Since 2013, UK employers cannot be held liable for third-party harassment, although they can be liable if their subsequent action or inaction is found to be discriminatory. This may change, however, as the UK government is currently consulting on whether third-party harassment should be re-introduced and the extent of the employer’s liability in such circumstances. 

Other claims employers need to be aware of include a failure to provide a safe place or system of work, or potentially a claim under the Equality Act 2010 for discrimination. And, in circumstances where a complaint has been raised but not acted on, or the employee suffers a detriment in response to raising a concern, a whistleblowing claim may also be possible.

“To avoid potential claims of constructive unfair dismissal, discrimination, or personal injury, employers should take any concerns of stress or burnout raised by those working on social media accounts seriously and ensure adequate support is provided, including reporting abusive content to the platform provider,” advises Storke.

Aside from the risks of legal action, there are commercial risks, too, explains Poulter. “An employer’s failure to provide due care of its workforce can lead to low morale, a high turnover of employees, increased sickness absence, and the enhanced costs of covering such absence.”

The impact of this may be especially noticeable when the disaffected employees are acting as the representatives and social media mouthpieces of the company, with a direct line of communication with colleagues, customers, and the public at large, Poulter adds.

“The potential reputational damage arising from this can be reduced by having a proper system of account management in place, for ensuring that ownership and control of social media accounts sits at a senior level and access to accounts can be separately controlled and updated regularly.”

As IEL has previously highlighted, employers must act swiftly when workers are found to engage in behaviour online that is either illegal or risks damaging an organisation’s reputation. Indeed, a Savills employee has already been suspended by the estate agency after he was accused of tweeting racial abuse at England players Bukayo Saka, Jadon Sancho, and Marcus Rashford.

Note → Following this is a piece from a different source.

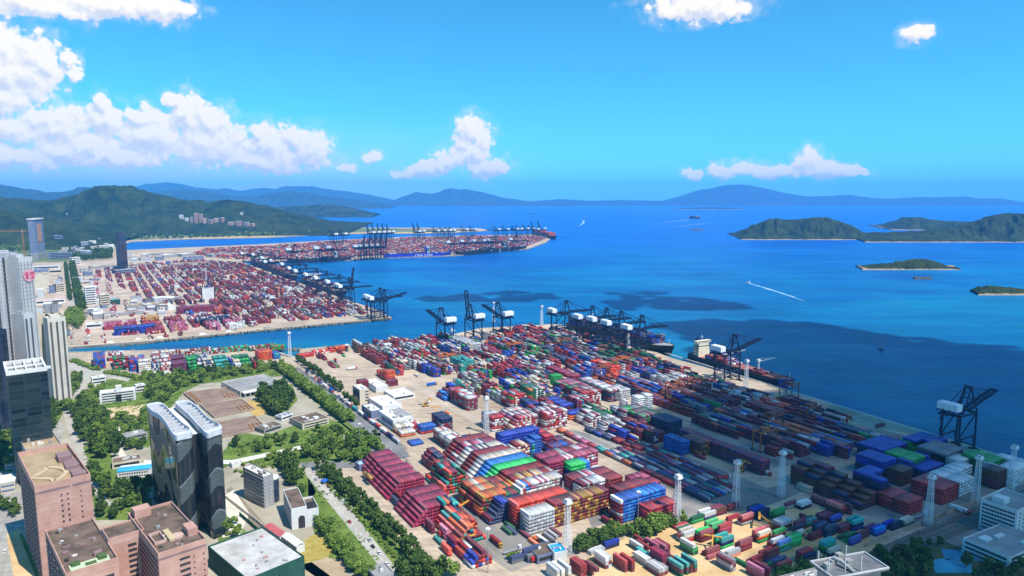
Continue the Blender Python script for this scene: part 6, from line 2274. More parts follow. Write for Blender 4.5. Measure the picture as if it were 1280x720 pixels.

But while it is undoubtedly important to train – and occasionally discipline – employees on their social media (mis)conduct, in a world where interactions are increasingly digital, it is equally if not even more important to protect those whose roles are to support and speak for the business online.

For their part, the Football Association and the players’ domestic clubs – Arsenal, Borussia Dortmund, and Manchester United – have condemned the racist abuse directed at England’s footballers. How they support the players in the weeks and months ahead may well act as a blueprint for other employers keen to safeguard their employees from online harm.

Crisis training your social media team
Natalie McEvoy, counsel at Slateford
“Staff may need to develop an eye to critical path conflict triage to detect the early rumblings of a communications issue. There is, for example, a lesser-admitted truism that complaints from journalists or ‘influencers’ probably need to be resolved more speedily than those from ‘Joe Public’.
“Accidents happen when comms staff feel the pressure to be across multiple platforms simultaneously and constantly. Regular breaks should be encouraged, ideally away from the screen. If appropriate, a second pair of eyes could review content before posting, or a composed post could be ‘held’ in a halfway house for a short review period to allow the author to reflect before going live.
“Primary and secondary comms might look and feel very different if a reader does become engaged; this should be planned for and, possibly in the case of big organisations, be handled by different teams taking the detail ‘offline’ or aside from the main brand messaging.
“The level of pressure and exposure your employees are subject to needs to be considered and supported appropriately. Over-legislating may result in inauthentic comms or clunky delays, but failing to protect a stressed employee from burnout can be a ticking time bomb for reputational damage. Voice your communications clearly, stick to your corporate values, and look after your employees to best avoid a crisis.”